**What to do:** Set down exactly the lines of the listing below, please, beginning with the first and ending with the line that holds "SC.view_settings.exposure = 0.14".

**Recorded data:**
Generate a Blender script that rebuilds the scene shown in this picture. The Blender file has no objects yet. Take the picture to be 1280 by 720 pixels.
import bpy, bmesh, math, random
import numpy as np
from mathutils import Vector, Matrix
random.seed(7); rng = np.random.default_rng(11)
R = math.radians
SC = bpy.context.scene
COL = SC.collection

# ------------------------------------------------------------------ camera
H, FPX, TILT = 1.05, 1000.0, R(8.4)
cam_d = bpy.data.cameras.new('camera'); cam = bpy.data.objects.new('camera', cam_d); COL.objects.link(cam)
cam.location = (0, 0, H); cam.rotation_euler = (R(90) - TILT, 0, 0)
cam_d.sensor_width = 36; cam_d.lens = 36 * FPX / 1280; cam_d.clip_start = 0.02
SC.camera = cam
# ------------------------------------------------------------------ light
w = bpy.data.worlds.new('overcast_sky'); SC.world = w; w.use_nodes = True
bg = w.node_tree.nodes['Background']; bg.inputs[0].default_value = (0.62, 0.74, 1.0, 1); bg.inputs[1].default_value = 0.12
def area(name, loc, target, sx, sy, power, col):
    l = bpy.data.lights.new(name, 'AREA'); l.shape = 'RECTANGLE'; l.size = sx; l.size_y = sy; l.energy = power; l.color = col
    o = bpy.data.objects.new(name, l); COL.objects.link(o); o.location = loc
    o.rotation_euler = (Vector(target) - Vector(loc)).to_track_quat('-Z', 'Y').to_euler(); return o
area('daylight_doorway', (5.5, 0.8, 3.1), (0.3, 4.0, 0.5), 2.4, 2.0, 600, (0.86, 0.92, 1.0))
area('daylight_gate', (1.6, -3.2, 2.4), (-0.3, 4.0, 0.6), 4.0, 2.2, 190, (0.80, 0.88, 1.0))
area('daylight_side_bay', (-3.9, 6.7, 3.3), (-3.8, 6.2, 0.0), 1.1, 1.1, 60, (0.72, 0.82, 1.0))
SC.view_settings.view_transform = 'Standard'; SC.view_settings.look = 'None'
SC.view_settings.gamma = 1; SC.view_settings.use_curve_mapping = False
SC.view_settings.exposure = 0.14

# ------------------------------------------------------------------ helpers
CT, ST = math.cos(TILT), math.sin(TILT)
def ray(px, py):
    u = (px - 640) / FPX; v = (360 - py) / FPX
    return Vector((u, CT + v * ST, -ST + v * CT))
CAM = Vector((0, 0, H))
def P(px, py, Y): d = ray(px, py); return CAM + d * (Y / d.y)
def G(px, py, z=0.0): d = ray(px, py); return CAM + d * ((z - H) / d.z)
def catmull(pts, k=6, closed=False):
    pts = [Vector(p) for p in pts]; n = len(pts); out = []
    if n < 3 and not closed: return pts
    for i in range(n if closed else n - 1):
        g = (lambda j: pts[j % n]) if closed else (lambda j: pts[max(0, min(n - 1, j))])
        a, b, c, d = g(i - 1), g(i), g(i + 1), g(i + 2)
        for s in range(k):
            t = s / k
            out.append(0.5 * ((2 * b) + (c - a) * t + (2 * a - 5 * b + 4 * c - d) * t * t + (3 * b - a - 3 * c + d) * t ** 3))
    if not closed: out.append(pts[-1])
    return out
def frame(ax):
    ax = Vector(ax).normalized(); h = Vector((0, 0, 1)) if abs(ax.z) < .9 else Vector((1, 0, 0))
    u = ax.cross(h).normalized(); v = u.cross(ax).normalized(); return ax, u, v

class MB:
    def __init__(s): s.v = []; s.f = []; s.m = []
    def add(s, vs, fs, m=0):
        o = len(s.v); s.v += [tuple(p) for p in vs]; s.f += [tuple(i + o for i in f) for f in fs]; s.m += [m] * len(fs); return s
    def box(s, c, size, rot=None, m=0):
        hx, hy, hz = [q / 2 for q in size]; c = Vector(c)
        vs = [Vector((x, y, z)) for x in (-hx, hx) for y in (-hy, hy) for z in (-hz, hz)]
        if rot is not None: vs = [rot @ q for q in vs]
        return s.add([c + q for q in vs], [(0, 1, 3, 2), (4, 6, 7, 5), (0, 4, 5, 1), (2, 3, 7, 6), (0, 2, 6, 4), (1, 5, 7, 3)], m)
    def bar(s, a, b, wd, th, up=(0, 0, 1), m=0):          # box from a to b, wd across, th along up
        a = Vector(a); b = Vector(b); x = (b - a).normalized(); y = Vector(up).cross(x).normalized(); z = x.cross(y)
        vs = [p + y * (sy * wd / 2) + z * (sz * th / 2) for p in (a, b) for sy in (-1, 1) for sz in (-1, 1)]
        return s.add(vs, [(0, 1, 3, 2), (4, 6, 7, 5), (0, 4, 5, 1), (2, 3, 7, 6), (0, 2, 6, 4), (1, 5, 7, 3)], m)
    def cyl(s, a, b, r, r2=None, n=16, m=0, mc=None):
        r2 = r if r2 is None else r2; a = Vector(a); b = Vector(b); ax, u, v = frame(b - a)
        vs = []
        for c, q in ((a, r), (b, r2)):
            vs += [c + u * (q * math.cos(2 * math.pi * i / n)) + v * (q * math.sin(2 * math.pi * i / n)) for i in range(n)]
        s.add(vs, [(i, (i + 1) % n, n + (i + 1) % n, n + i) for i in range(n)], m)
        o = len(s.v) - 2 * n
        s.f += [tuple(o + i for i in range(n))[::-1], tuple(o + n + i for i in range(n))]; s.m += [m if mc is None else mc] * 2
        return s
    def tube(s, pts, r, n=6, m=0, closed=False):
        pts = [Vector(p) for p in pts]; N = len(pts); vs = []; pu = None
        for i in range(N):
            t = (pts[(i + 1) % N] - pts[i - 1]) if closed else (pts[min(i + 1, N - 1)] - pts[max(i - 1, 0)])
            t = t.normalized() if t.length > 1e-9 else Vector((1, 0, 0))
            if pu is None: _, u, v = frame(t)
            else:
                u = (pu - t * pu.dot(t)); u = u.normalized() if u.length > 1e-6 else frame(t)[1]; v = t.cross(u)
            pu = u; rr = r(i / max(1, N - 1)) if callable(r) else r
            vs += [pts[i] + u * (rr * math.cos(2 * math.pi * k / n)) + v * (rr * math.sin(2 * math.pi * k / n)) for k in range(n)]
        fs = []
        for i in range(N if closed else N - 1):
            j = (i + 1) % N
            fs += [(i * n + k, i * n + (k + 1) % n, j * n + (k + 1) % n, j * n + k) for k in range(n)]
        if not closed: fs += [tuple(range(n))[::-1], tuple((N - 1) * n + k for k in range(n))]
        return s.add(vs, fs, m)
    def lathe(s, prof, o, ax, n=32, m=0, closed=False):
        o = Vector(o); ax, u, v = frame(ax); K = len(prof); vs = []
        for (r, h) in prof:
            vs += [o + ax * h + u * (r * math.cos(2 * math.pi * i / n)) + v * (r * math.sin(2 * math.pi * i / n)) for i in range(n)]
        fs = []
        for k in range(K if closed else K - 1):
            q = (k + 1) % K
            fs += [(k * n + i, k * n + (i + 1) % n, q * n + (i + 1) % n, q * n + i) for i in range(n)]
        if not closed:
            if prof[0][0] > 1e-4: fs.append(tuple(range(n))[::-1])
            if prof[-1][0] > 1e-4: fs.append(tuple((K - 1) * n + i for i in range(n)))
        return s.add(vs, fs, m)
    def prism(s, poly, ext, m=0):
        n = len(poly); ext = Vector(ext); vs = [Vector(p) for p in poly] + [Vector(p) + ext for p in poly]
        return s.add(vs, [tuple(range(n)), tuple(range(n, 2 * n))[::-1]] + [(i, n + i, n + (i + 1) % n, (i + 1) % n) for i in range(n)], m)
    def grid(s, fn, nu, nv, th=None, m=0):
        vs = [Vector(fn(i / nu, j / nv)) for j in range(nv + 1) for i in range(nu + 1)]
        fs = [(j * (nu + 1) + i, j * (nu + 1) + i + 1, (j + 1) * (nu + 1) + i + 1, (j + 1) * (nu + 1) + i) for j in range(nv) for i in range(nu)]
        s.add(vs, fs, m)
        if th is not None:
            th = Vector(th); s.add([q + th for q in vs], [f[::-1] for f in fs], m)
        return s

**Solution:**
Generate a Blender script that rebuilds the scene shown in this picture. The Blender file has no objects yet. Take the picture to be 1280 by 720 pixels.
import bpy, bmesh, math, random
import numpy as np
from mathutils import Vector, Matrix
random.seed(7); rng = np.random.default_rng(11)
R = math.radians
SC = bpy.context.scene
COL = SC.collection

# ------------------------------------------------------------------ camera
H, FPX, TILT = 1.05, 1000.0, R(8.4)
cam_d = bpy.data.cameras.new('camera'); cam = bpy.data.objects.new('camera', cam_d); COL.objects.link(cam)
cam.location = (0, 0, H); cam.rotation_euler = (R(90) - TILT, 0, 0)
cam_d.sensor_width = 36; cam_d.lens = 36 * FPX / 1280; cam_d.clip_start = 0.02
SC.camera = cam
# ------------------------------------------------------------------ light
w = bpy.data.worlds.new('overcast_sky'); SC.world = w; w.use_nodes = True
bg = w.node_tree.nodes['Background']; bg.inputs[0].default_value = (0.62, 0.74, 1.0, 1); bg.inputs[1].default_value = 0.12
def area(name, loc, target, sx, sy, power, col):
    l = bpy.data.lights.new(name, 'AREA'); l.shape = 'RECTANGLE'; l.size = sx; l.size_y = sy; l.energy = power; l.color = col
    o = bpy.data.objects.new(name, l); COL.objects.link(o); o.location = loc
    o.rotation_euler = (Vector(target) - Vector(loc)).to_track_quat('-Z', 'Y').to_euler(); return o
area('daylight_doorway', (5.5, 0.8, 3.1), (0.3, 4.0, 0.5), 2.4, 2.0, 600, (0.86, 0.92, 1.0))
area('daylight_gate', (1.6, -3.2, 2.4), (-0.3, 4.0, 0.6), 4.0, 2.2, 190, (0.80, 0.88, 1.0))
area('daylight_side_bay', (-3.9, 6.7, 3.3), (-3.8, 6.2, 0.0), 1.1, 1.1, 60, (0.72, 0.82, 1.0))
SC.view_settings.view_transform = 'Standard'; SC.view_settings.look = 'None'
SC.view_settings.gamma = 1; SC.view_settings.use_curve_mapping = False
SC.view_settings.exposure = 0.14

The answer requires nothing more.